The Beatles: the Biography is simply not a very good book, no matter how one looks at it. Spitz has been commended for conducting a bunch of new interviews, which did have a lot of potential, but then used those sources in a very uninspired manner. And while quotes by the actual Beatles are sprinkled throughout—from extant sources—it only serves to make the paucity of more unique interview material by them all the more noticeable. Even when he does use Beatle quotes it’s to poor effect, as they almost never add anything substantive to the story and therefore feel unnecessary, as if he wasn’t really able to discern which Beatle quotes were important and which weren’t—then went ahead and chose the latter. It’s a shame, because Mark Lewisohn’s first volume of the absolutely definitive biography of the Beatles, Tune In, only reaches the year 1962, and on the author’s website he says that the second volume won’t be out until at least 2023. That biography, however, will be well worth the wait. In the meantime, Spitz is what Beatle fans are stuck with.

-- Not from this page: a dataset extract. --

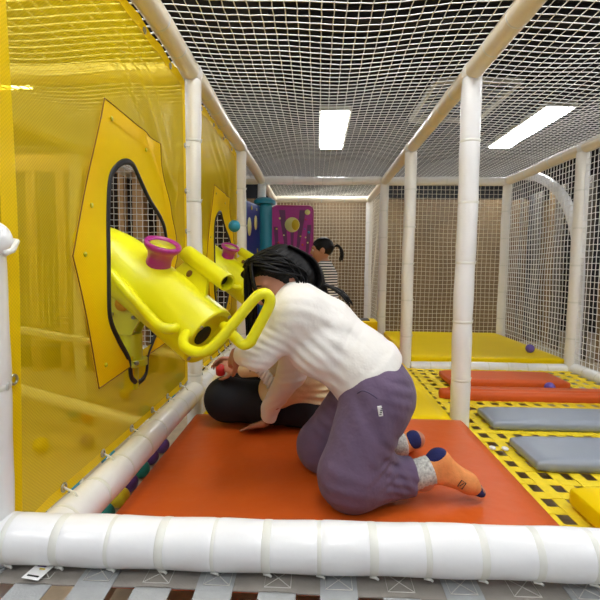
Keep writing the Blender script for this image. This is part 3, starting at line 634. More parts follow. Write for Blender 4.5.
# air-conditioning grille
ac = thing('ceiling_grille', (1.2, 4.5, CZ), 'dim square air grille on the ceiling seen past the middle roof beam', 'air grille')
for (x, y, w, l) in ((.98, 4.55, .04, 1.1), (1.72, 4.55, .04, 1.1), (1.35, 4.02, .78, .04), (1.35, 5.08, .78, .04)):
    MB().box((x, y, CZ + .0), (w, l, .04)).build('frame_bar', M['alu'], ac, smooth=False)
for k in range(7): MB().box((1.35, 4.15 + k * .13, CZ + .01), (.7, .03, .02)).build('louvre', M['grey'], ac, smooth=False)

# ------------------------------------------------------------------ signed-distance bodies
class Field:
    def __init__(s, lo, hi, h):
        s.lo = np.array(lo, float); s.h = h; s.n = np.ceil((np.array(hi) - s.lo) / h).astype(int) + 1
        s.V = np.full(tuple(s.n), .08, np.float32)
    def _loc(s, lo, hi):
        a = np.clip(np.floor((np.array(lo) - s.lo) / s.h).astype(int), 0, s.n); b = np.clip(np.ceil((np.array(hi) - s.lo) / s.h).astype(int) + 1, 0, s.n)
        sl = tuple(slice(a[i], b[i]) for i in range(3)); g = np.meshgrid(*[s.lo[i] + np.arange(a[i], b[i]) * s.h for i in range(3)], indexing='ij')
        return sl, np.stack(g, -1).astype(np.float32)
    def _apply(s, sl, d, k, op):
        v = s.V[sl]; d = d.astype(np.float32)
        if op == 'u':
            hh = np.maximum(k - np.abs(v - d), 0) / k; s.V[sl] = np.minimum(v, d) - hh * hh * k * .25
        elif op == 's':
            d = -d; hh = np.maximum(k - np.abs(v - d), 0) / k; s.V[sl] = np.maximum(v, d) + hh * hh * k * .25
        elif op == 'add': s.V[sl] = v + d
        elif op == 'max': s.V[sl] = np.maximum(v, d)
    def cap(s, a, b, ra, rb=None, k=.02, sq=None, op='u'):
        rb = ra if rb is None else rb; a = np.array(a, float); b = np.array(b, float); r = max(ra, rb); pad = r + k + .03
        if sq: pad = r * max(1, sq[1]) + k + .03
        sl, p = s._loc(np.minimum(a, b) - pad, np.maximum(a, b) + pad)
        q = p - a; ab = b - a
        if sq:
            dv = np.array(sq[0], float); dv /= np.linalg.norm(dv); f = 1 / sq[1] - 1
            q = q + (q @ dv)[..., None] * dv * f; ab = ab + (ab @ dv) * dv * f
        t = np.clip((q @ ab) / max(ab @ ab, 1e-9), 0, 1); d = np.linalg.norm(q - t[..., None] * ab, axis=-1) - (ra + (rb - ra) * t)
        if sq and sq[1] < 1: d = d * (sq[1] * .5 + .5)
        s._apply(sl, d, k, op); return s
    def ell(s, c, r, R=None, k=.02, op='u'):
        c = np.array(c, float); r = np.array(r, float); pad = r.max() + k + .03; sl, p = s._loc(c - pad, c + pad); q = p - c
        if R is not None: q = q @ np.array(R)
        k0 = np.linalg.norm(q / r, axis=-1); k1 = np.linalg.norm(q / (r * r), axis=-1); d = k0 * (k0 - 1) / np.maximum(k1, 1e-6)
        s._apply(sl, d, k, op); return s
    def cut(s, c, n, R=.15):
        """flat cut: removes what lies beyond the plane (towards n), within R"""
        c = np.array(c, float); n = np.array(n, float); n /= np.linalg.norm(n); sl, p = s._loc(c - R, c + R)
        d = (p - c) @ n; m = np.linalg.norm(p - c, axis=-1) < R; v = s.V[sl]; k = .009; hh = np.maximum(k - np.abs(v - d), 0) / k; s.V[sl] = np.where(m, np.maximum(v, d) + hh * hh * k * .25, v); return s
    def fold(s, c, R, dirn, wl, amp, bend=0, ph=0):
        """wrinkles: ridges across dirn around c"""
        c = np.array(c, float); dirn = np.array(dirn, float); dirn /= np.linalg.norm(dirn); sl, p = s._loc(c - 2 * R, c + 2 * R); q = p - c
        o = np.cross(dirn, [0.2, 1, .1]); t = q @ dirn + bend * np.sin((q @ o) / (R * .6))
        e = np.exp(-(q * q).sum(-1) / R ** 2); w = np.sin(t * 2 * PI / wl + ph); w = np.sign(w) * np.abs(w) ** .8
        s.V[sl] += (-amp * .62 * w * e).astype(np.float32); return s
    def floor(s, z): 
        k = int((z - s.lo[2]) / s.h); zz = s.lo[2] + np.arange(s.n[2]) * s.h; s.V = np.maximum(s.V, (z - zz)[None, None, :].astype(np.float32)); return s
    def mesh(s, name):
        Vv = s.V; Vv[0] = Vv[-1] = .05; Vv[:, 0] = Vv[:, -1] = .05; Vv[:, :, 0] = Vv[:, :, -1] = .05
        n = np.array(Vv.shape) - 1; acc = np.zeros(tuple(n) + (3,), np.float32); cnt = np.zeros(tuple(n), np.int16)
        for ax in range(3):
            o1, o2 = [a for a in range(3) if a != ax]
            for i in (0, 1):
                for j in (0, 1):
                    s0 = [slice(0, n[0]), slice(0, n[1]), slice(0, n[2])]; s0[o1] = slice(i, n[o1] + i); s0[o2] = slice(j, n[o2] + j); s1 = list(s0); s1[ax] = slice(1, n[ax] + 1)
                    a = Vv[tuple(s0)]; b = Vv[tuple(s1)]; x = (a < 0) != (b < 0); t = np.where(x, a / np.where(x, a - b, 1), 0)
                    cnt += x; acc[..., ax] += t; acc[..., o1] += x * i; acc[..., o2] += x * j
        act = cnt > 0; idx = -np.ones(tuple(n), np.int64); idx[act] = np.arange(act.sum()); ijk = np.argwhere(act)
        P = s.lo + (ijk + acc[act] / cnt[act][:, None]) * s.h; F_ = []
        ins = Vv < 0
        for ax in range(3):
            o1, o2 = (ax + 1) % 3, (ax + 2) % 3
            a = [slice(1, -1)] * 3; a[ax] = slice(0, -1); b = [slice(1, -1)] * 3; b[ax] = slice(1, None)
            A = ins[tuple(a)]; B = ins[tuple(b)]; w_ = np.argwhere(A != B)
            if not len(w_): continue
            base = w_.copy(); base[:, o1] += 1; base[:, o2] += 1
            def cell(d1, d2): c = base.copy(); c[:, o1] -= d1; c[:, o2] -= d2; return idx[c[:, 0], c[:, 1], c[:, 2]]
            q = np.stack([cell(1, 1), cell(0, 1), cell(0, 0), cell(1, 0)], 1); fl = ~A[w_[:, 0], w_[:, 1], w_[:, 2]]
            q[fl] = q[fl][:, ::-1]; F_.append(q)
        F_ = np.concatenate(F_); F_ = F_[(F_ >= 0).all(1)]
        # light Laplacian smoothing
        for it in range(2):
            sm = np.zeros_like(P); ct = np.zeros(len(P))
            for k in range(4):
                a = F_[:, k]; b = F_[:, (k + 1) % 4]; np.add.at(sm, a, P[b]); np.add.at(ct, a, 1); np.add.at(sm, b, P[a]); np.add.at(ct, b, 1)
            P = P * .5 + .5 * sm / np.maximum(ct, 1)[:, None]
        me = bpy.data.meshes.new(name); me.vertices.add(len(P)); me.vertices.foreach_set('co', P.astype(np.float32).ravel())
        me.loops.add(len(F_) * 4); me.loops.foreach_set('vertex_index', F_.ravel().astype(np.int32)); me.polygons.add(len(F_)); me.polygons.foreach_set('loop_start', np.arange(0, len(F_) * 4, 4, dtype=np.int32)); me.update(calc_edges=True); me.validate()
        return me
    def build(s, name, m, parent): return link(name, s.mesh(name), m, parent)
def basis(fwd, up):
    f = V(fwd).normalized(); r = f.cross(V(up)).normalized(); u = r.cross(f); return f, r, u
def head(Fd, c, fwd, up, sc=1.0, k=.012):
    """skull, jaw, nose, lips, ears, brow; c = middle of the head, sc=1 is a 0.2 m head"""
    f, r, u = basis(fwd, up); c = V(c); R = np.array([list(f), list(r), list(u)]).T
    L = lambda a, b, d: tuple(c + (f * a + r * b + u * d) * sc)
    Fd.ell(L(-.010, 0, .018), np.array([.088, .072, .082]) * sc, R, k=.02)
    Fd.ell(L(.022, 0, -.030), np.array([.060, .054, .066]) * sc, R, k=.03 * sc)
    Fd.cap(L(.062, 0, -.078), L(.04, 0, -.07), .020 * sc, .03 * sc, k=.03 * sc)          # chin
    for q in (-1, 1):
        Fd.ell(L(.050, q * .034, -.028), np.array([.026, .024, .026]) * sc, R, k=.025 * sc)   # cheek
        Fd.ell(L(.080, q * .030, .004), np.array([.014, .019, .013]) * sc, R, k=.012 * sc, op='s')   # eye socket
        Fd.cap(L(.070, q * .045, .022), L(.080, q * .014, .024), .009 * sc, .010 * sc, k=.016 * sc)   # brow
        Fd.ell(L(-.012, q * .072, -.006), np.array([.018, .008, .029]) * sc, R, k=.006 * sc)  # ear
        Fd.ell(L(-.006, q * .081, -.002), np.array([.009, .006, .016]) * sc, R, k=.004 * sc, op='s')
        Fd.ell(L(.087, q * .009, -.026), np.array([.007, .007, .006]) * sc, R, k=.008 * sc)
    Fd.cap(L(.078, 0, .012), L(.094, 0, -.022), .007 * sc, .0105 * sc, k=.014 * sc)       # nose
    Fd.cap(L(.080, -.014, -.049), L(.080, .014, -.049), .0065 * sc, k=.008 * sc); Fd.cap(L(.079, -.012, -.057), L(.079, .012, -.057), .007 * sc, k=.007 * sc)
    return L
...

Though honestly, for all its overt bias and fictionalized history, Philip Norman’s book is a much more entertaining read. My suggestion to Beatle fans is to acquire books by participants like Peter Brown, Derek Taylor, George Martin, Geoff Emerick and the like, and those specifically about the music like A Day In The Life and All The Songs, and forgo Spitz’s biography completely in favor of Mark Lewisohn’s infinitely more satisfying approach.